At the same time, pride might prevent me from publishing anything at all: if it isn’t sufficiently beautiful or profound or entertaining enough to adequately reflect my potential, my self, then perhaps it’s better not put it out in the first place. And I happened to pick an example in figure 1 of someone who has leveraged pride toward material and conventional success. Pride might equally keep him unemployed, in avoidance of work that is “beneath” him. It could engender violence when somebody challenges him at a bar. It could keep him in a bad situation for too long as he refuses to admit defeat.
The downsides of pride are spiritual. The prospect that there may be no good greater than our own fulfillment is enough to leave anyone swaying above the abyss in terror. In being too proud, we risk trampling over the moral barriers which would restrain us and keep us human. It is through pride that we might elevate and prioritize our own wishes in lexical order, and so upset the harmony that we desire. The too proud can never be at peace. Seyyed Hossein Nassr can describe this danger more eloquently than I can:
Such a man envisages life as a big marketplace in which he is free to roam around and choose objects at will. Having lost the sense of the sacred, he is drowned in transience and impermanence and becomes a slave of his own lower nature, surrender to which he considers to be freedom.

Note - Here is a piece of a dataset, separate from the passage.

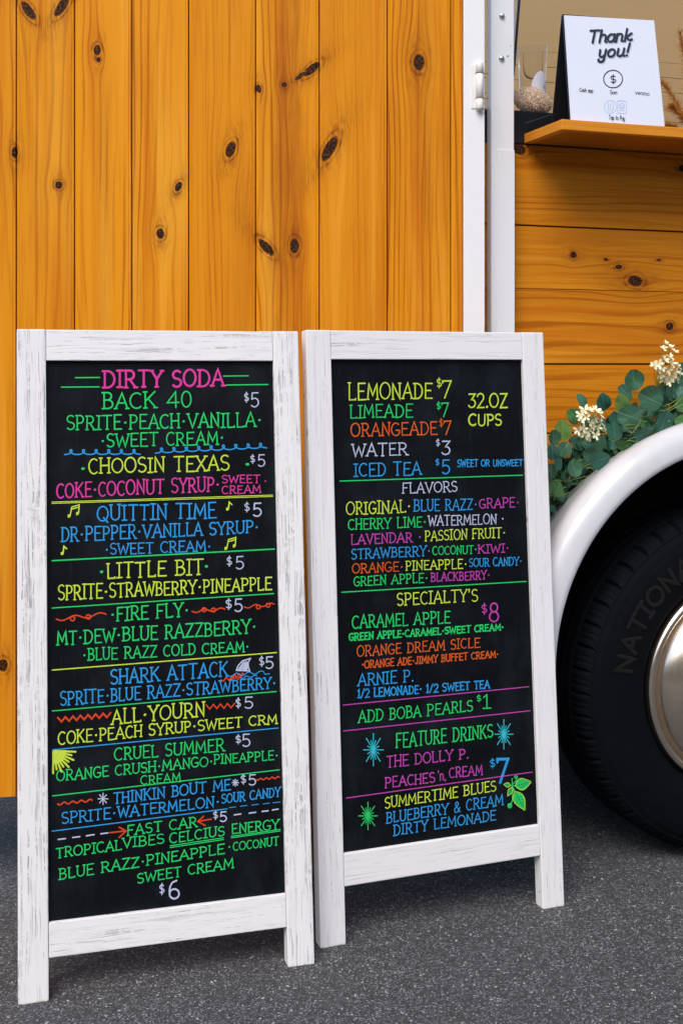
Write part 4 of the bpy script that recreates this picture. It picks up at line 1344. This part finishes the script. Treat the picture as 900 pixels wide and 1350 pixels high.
def put_leaf(px, py, dpx, cls, out, rot=None, tilt=.35, sd_=None):
    fr_ = Frame(TO + WF.n * out, TY)
    u_, v_ = fr_.at(px, py)
    me = LEAFM[cls * 3 + (rl.randrange(2) if sd_ is None else sd_)]
    o = bpy.data.objects.new('leaf', me); COL.objects.link(o); o.parent = garl
    s_ = dpx * .00166 / SZ
    rz = rl.uniform(0, 6.28) if rot is None else R(rot)
    m_ = Matrix.Rotation(R(90), 4, 'X')                 # faces -y
    tl_ = Matrix.Rotation(rl.uniform(-tilt, tilt), 4, 'X') @ Matrix.Rotation(rl.uniform(-tilt, tilt), 4, 'Z')
    sp_ = Matrix.Rotation(rz, 4, 'Z')
    mm = tl_ @ m_ @ sp_ @ Matrix.Scale(s_, 4) @ Matrix.Translation((0, -.5 * SZ, 0))
    mm.translation = mm.translation + gi(Vector((u_, -out, v_)))
    o.matrix_local = mm
    return o
# leaves one can pick out in the photo: px, py, size, class, distance from wall, stalk direction
for a_ in [(855.5, 526, 36, 0, .10, 65), (829.5, 549, 33, 0, .115, 70), (819, 532, 25, 2, .085, 20), (834.5, 501, 28, 0, .05, 10), (824, 518, 25, 0, .055, 40), (795, 531, 24, 3, .06, 20),
           (875, 554, 28, 3, .12, 160), (887, 517, 25, 0, .06, 0), (875, 515, 22, 0, .05, 0), (899, 534, 24, 1, .09, 90), (767, 530, 23, 0, .05, 20, .3, 2), (756, 549, 22, 1, .055, 40), (741, 568, 27, 2, .05, 0),
           (729, 577, 20, 0, .06, 0), (789, 607, 26, 3, .15, -60, .6), (756, 618, 22, 0, .12, 10), (735, 645, 22, 1, .12, -40, .5), (735, 612, 16, 3, .10, -20), (809, 553, 20, 3, .07, 0), (809, 570, 24, 3, .08, 0),
           (743, 593, 22, 0, .07, -40), (776, 600, 20, 0, .09, 60), (822, 586, 26, 1, .15, -75, .9, 2), (846, 573, 26, 3, .14, -80, .9, 2), (898, 556, 20, 1, .13, 90), (896, 505, 22, 0, .05, 0), (870, 535, 20, 3, .06, 0),
           (898, 488, 20, 0, .05, 10), (850, 560, 20, 1, .08, 40), (766, 583, 18, 3, .06, 0), (790, 585, 22, 0, .08, 0), (728, 597, 20, 3, .08, 0), (726, 622, 20, 0, .09, 0), (722, 640, 20, 1, .08, 0)]:
    px, py, d_, cls, out, rot = a_[:6]
    put_leaf(px, py, d_, cls, out, rot, a_[6] if len(a_) > 6 else .22, a_[7] if len(a_) > 7 else None)
# the mass behind them, following the fender and running on past both ends of the view
def ridge(px):      # photo height of the fender/wall junction
    th = None
    u_, _ = WF.at(px, 580)
    dz = max(1e-4, JUN[2] ** 2 - (u_ - JUN[0]) ** 2)
    zc = JUN[1] + math.sqrt(dz)
    q = TO + WF.u * u_
    return HY - (zc - CAM_H) / q.y * FPX
for i in range(270):
    px = rl.uniform(700, 1010)
    base = ridge(px)
    up_ = rl.random() ** 1.25 * (46 if px > 790 else 60) - (6 if px < 760 else 0)
    put_leaf(px, base - 4 - up_, rl.uniform(11, 22), rl.choice((0, 0, 1, 3, 3, 3)), rl.uniform(.015, .075), None, .8)
for i in range(70):
    px = rl.uniform(700, 1010)
    put_leaf(px, ridge(px) + rl.uniform(-14, 6), rl.uniform(10, 18), rl.choice((1, 3, 3, 0)), rl.uniform(.05, .11), None, 1.1)
for i in range(80):
    px = rl.uniform(712, 775)
    put_leaf(px, ridge(px) - rl.uniform(-2, 40), rl.uniform(12, 21), rl.choice((0, 1, 3, 3, 0, 1)), rl.uniform(.012, .05), None, .7)
# stems
for i in range(44):
    px = rl.uniform(705, 990); base = ridge(px)
    mb = MB(); p_ = []
    sx, sy = px, base - rl.uniform(0, 40); dx, dy = rl.uniform(6, 14), rl.uniform(-9, 6); out = rl.uniform(.07, .125)
    for j in range(5):
        u_, v_ = Frame(TO + WF.n * out, TY).at(sx, sy); p_.append(gi(Vector((u_, -out, v_))))
        sx += dx * .55; sy += dy * .5; dy += rl.uniform(-5, 5); out += rl.uniform(-.006, .006)
    mb.tube(p_, [.0011, .001, .0009, .0008, .0006], 5).build('stem', M_STEM, garl)
mb = MB(); p_ = []
for px in range(690, 1000, 10):
    u_, v_ = Frame(TO + WF.n * .05, TY).at(px, ridge(px) - 14 + 4 * math.sin(px * .13)); p_.append(gi(Vector((u_, -.05, v_))))
mb.tube(p_, .0022, 6).build('vine', M_STEM, garl)


def blossom_mesh(seed):
    rr_ = random.Random(seed); mb = MB()
    n_ = 5
    for i in range(n_):
        a_ = 2 * math.pi * i / n_ + rr_.uniform(-.25, .25); el = rr_.uniform(.35, .95)
        d_ = Vector((math.cos(a_) * math.cos(el), math.sin(a_) * math.cos(el), math.sin(el)))
        s_ = Vector((-math.sin(a_), math.cos(a_), 0)); u_ = d_.cross(s_)
        l_ = rr_.uniform(.0105, .0145)
        pr = [(0, .0006), (.35, .0020), (.65, .0030), (.88, .0022), (1.0, .0003)]
        v_ = []
        for t_, w2_ in pr:
            c_ = d_ * l_ * t_ - u_ * l_ * .25 * t_ * t_
            v_ += [c_ - s_ * w2_, c_ + u_ * -.0006, c_ + s_ * w2_]
        mb.raw(v_, [(j * 3 + k_, j * 3 + k_ + 1, j * 3 + k_ + 4, j * 3 + k_ + 3) for j in range(4) for k_ in range(2)], 0, True)
    mb.tube([(0, 0, .0025), (0, 0, -.002), (.001, 0, -.009)], [.0012, .0011, .0006], 6, 1)
    me = bpy.data.meshes.new('blossom'); me.from_pydata(mb.v, [], mb.f)
    me.materials.append(M_PETAL); me.materials.append(M_CALYX)
    me.polygons.foreach_set("material_index", mb.mi); me.polygons.foreach_set("use_smooth", mb.sm)
    return me
BM_ = [blossom_mesh(i) for i in range(4)]


def flowers(pts, out, stemto):
    fr_ = Frame(TO + WF.n * out, TY)
    cl = MB()
    c_u, c_v = fr_.at(*stemto)
    base = gi(Vector((c_u, -out + .04, c_v)))
    locs = []
    for (px, py) in pts:
        o2 = out + rl.uniform(-.006, .012)
        u_, v_ = Frame(TO + WF.n * o2, TY).at(px, py)
        locs.append(gi(Vector((u_, -o2, v_))))
    for q in locs:
        cl.tube([base, base.lerp(q, .5) + Vector((0, .006, .002)), q], [.0010, .0008, .0006], 5)
    st_ = cl.build('flower_cluster', M_CALYX, garl)
    mean = sum(locs, Vector()) / len(locs)
    for q in locs:
        o = bpy.data.objects.new('blossom', rl.choice(BM_)); COL.objects.link(o); o.parent = st_
        d_ = ((q - mean) * 22 + Vector((rl.uniform(-.4, .4), -.75, rl.uniform(-.2, .6)))).normalized()
        o.matrix_local = Matrix.Translation(q) @ d_.to_track_quat('Z', 'Y').to_matrix().to_4x4() @ Matrix.Scale(rl.uniform(.85, 1.1), 4)
flowers([(765, 547), (770, 541), (777, 542), (784, 541), (789, 546), (765, 553), (773, 550), (782, 551), (790, 556), (767, 565), (774, 567), (780, 561), (787, 563), (784, 573), (771, 573), (777, 557), (794, 565), (777, 575), (762, 567)], .13, (786, 585))
flowers([(877, 454), (882, 459), (873, 460), (888, 464), (882, 471), (875, 474), (867, 480), (884, 479), (892, 483), (872, 484), (880, 487), (889, 489), (866, 487), (869, 494), (877, 495), (885, 497), (894, 492), (862, 482), (881, 502), (874, 500), (891, 500)], .075, (880, 520))

# ------------------------------------------------------------------ plain tan building, added behind the camera for the hubcap to reflect
bl = empty('added_reflection_building', (2, -8, 0))
tag(bl, 'low tan building added out of view for the polished hubcap to reflect', 'building')
M_TAN = paint('tan_stucco', (.68, .46, .27), .85, 0, .12, 8)
MB().box((-22, -3, 0), (22, 0, 4.0), .02).build('wall', M_TAN, bl)
MB().box((-22.3, -3.3, 4.01), (22.3, .3, 4.2), .02).build('roof', paint('brown_roof', (.10, .07, .05), .8), bl)
for xx in (-9, -5, -1, 3, 7, 11):
    wo = MB().box((xx, -.02, 1.0), (xx + 1.4, .03, 2.3), .01).build('window', M_WHITE_METAL, bl)
    MB().box((xx + .08, .031, 1.08), (xx + 1.32, .036, 2.22)).build('pane', paint('dark_glass', (.02, .025, .03), .1), wo)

Is this the alternative to being a loser?
the real upside
The more surreptitious yet substantive and meaty upside of pride, as embodied by the Joe Rogan quote I started with, is dessert. In a world suffused with pride, reward justifies itself as morally legitimate. Just as with figure 1, achieving success, even at a mild magnitude, carries along it’s own legitimation through a paper trail of hard work. One need not interrogate the ethical value of their own glory or material possessions, as in this worldview they came about (purely?) through the efforts of their holders. Privilege may exist, but as long as we celebrate (only) that which results from striving, sacrifice, and will, we need not move on to deeper questions of worth and distributive justice.
A proper free marketeer might object, in recognizing that rewards both social and economic flow from an imbalance of supply and demand. There is no moral superiority of, say, Patrick Mahomes relative to anyone else. He merely happens to possess skills that are extraordinarily rare and also happen to be in very high demand. Certainly, he’s had to work very hard to become who he is. But even the ability, determination, and pride required to do so have no moral valence. He has merely exploited these traits effectively. And so, he is rewarded.
All of this is easy to say but hard to integrate. Are we all really living like Taylor Swift “isn’t any better” than the next person? Does everyone really believe that?